The S&P 500 index plunged 4% on Wednesday in the market’s biggest one-day drop since June 2020.

This type of volatility can make investors want to run for the exits. But it also highlights why investing is a long game that takes patience and perspective. The market is filled with highs and lows—as well as periods of relative balance.

What’s going on? Right now, we’re in a low. The S&P 500 is down 17% so far this year, after rising an impressive 29% last year. The techy Nasdaq index is faring worse, down 27%.

What’s key to keep in mind? Having a long-term mindset can help you make more-informed investment decisions.

It’s tough to “time” the market — aka: deciding when to get in and get out — because no one knows when the best days or worst days will be. That’s one reason why investing regularly over time, or even using recurring investments, can be helpful.

What does this mean for investors? No one can predict the future, but historically, staying the course has often yielded the best results. For example:

  • Over the last 20 years, a hypothetical $1000 investment in the S&P 500 Total Return Index saw a 9.1% annualized return.

  • If you were uninvested during the S&P 500 Total Return Index’s 10 best days over the last 20 years, your returns went from 9% to 4.9%. If you were uninvested for the 30 best days, your returns fell to 0.2%. FYI: past performance isn’t a guarantee of future results, and all investing involves risk.

  • While the market has grown over time, it hasn’t been a smooth upward line. Just one example: the S&P 500 Index soared 37.5% over 1995 and plunged 37% over 2008.

Hypothetical example: Data from Robinhood using information from Bloomberg.
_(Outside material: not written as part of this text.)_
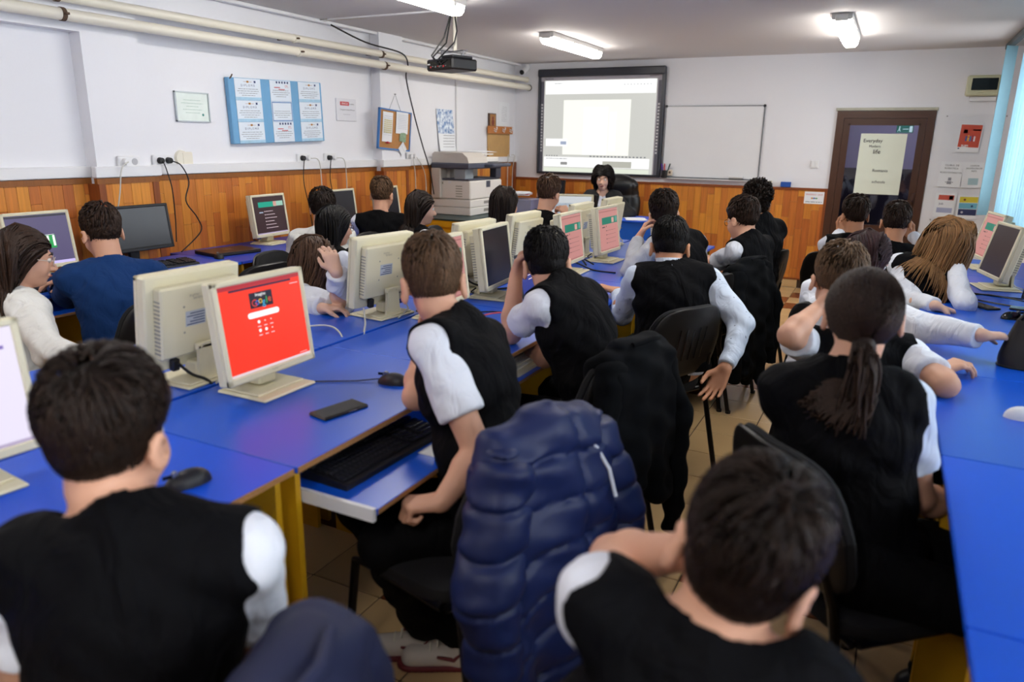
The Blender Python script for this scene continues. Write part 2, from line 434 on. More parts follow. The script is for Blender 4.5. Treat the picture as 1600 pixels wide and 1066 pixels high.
ceiling_light((-0.48, 3.6, ZC), 'lit fluorescent ceiling light out of the photo, over the aisle')
ceiling_light((-2.87, 0.9, ZC), 'lit fluorescent ceiling light out of the photo, over the rear desks')
ceiling_light((-0.48, -0.6, ZC), 'lit fluorescent ceiling light out of the photo, behind the camera')
ceiling_light((0.1, YB + 0.85, ZC), 'added dim ceiling light, itself unseen, brightening the corridor behind the door', math.pi / 2, M_tubed)  # unseen lamp added to brighten the lilac corridor wall
# ------------------------------------------------------------------ things on the left wall (local x runs along the wall, -y faces the room)
struct(MB().bb((XL - 0.01, YF, 2.13), (XP, 2.909, ZC)).build('trim_8', M_wall))
def onleft(name, y, z, label, cat, x=XL, group=None): return empty(name, (x, y, z), math.pi / 2, label, cat, group)
M_rust = mat('rusty_bracket', '#5a4636', rough=0.8, noise=0.3, nscale=60)
for nm, z, x, lab, y1 in (('heating_pipe', 2.195, -4.215, 'thick cream heating pipe, lower of the two along the left wall', 8.70), ('heating_pipe', 2.292, -4.245, 'thinner cream heating pipe, upper of the two along the left wall', 8.69)):
    t = empty(nm, (x, 0, z), 0, lab, 'pipe')
    r = 0.033 if z < 2.25 else 0.028
    MB().tube([(0, YF + 0.02, -0.004), (0, 3.0, 0), (0, 6.0, 0.004), (0, y1, 0.012)], r, 14).build('pipe', M_cream, t, smooth=True)
    for yy in (2.75, 5.7, 4.6):
        MB().tube([(0, yy - 0.012, 0), (0, yy + 0.012, 0)], r + 0.004, 14).build('clamp', M_cream if yy == 4.6 else M_rust, t, smooth=True)
        MB().cbox((-0.06, yy, 0.0), (0.22 if x < -4.23 else 0.24, 0.02, 0.012), 0.002).build('wall_bracket', M_rust, t)
    MB().tube([(0, y1, 0.012), (0, y1 + 0.01, 0.012)], r + 0.006, 14).build('end_collar', M_dark if z < 2.25 else M_cream, t, smooth=True)

# framed certificate
t = onleft('framed_certificate', 3.73, 1.75, 'small framed certificate with pale green border left of the diploma board', 'certificate')
f = MB(); w, h = 0.142, 0.1
for lo, hi in (((-w, -0.018, -h), (w, -0.001, -h + 0.008)), ((-w, -0.018, h - 0.008), (w, -0.001, h)), ((-w, -0.018, -h), (-w + 0.008, -0.001, h)), ((w - 0.008, -0.018, -h), (w, -0.001, h))): f.bb(lo, hi)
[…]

Based on the S&P 500 Total Return Index April 29, 2002 to April 29, 2022. This is a hypothetical example and does not reflect the performance of any actual investment. Investors cannot invest in an index and it does not reflect the deduction of fees or other trading expenses.

Days like today reinforce that investing is for long term savings. — money you don’t immediately need, but that could help you build a better future over time.

Down cycles are a natural part of being invested in the market. To avoid making

emotional decisions, stay focused on your long-term goals and keep it all in perspective.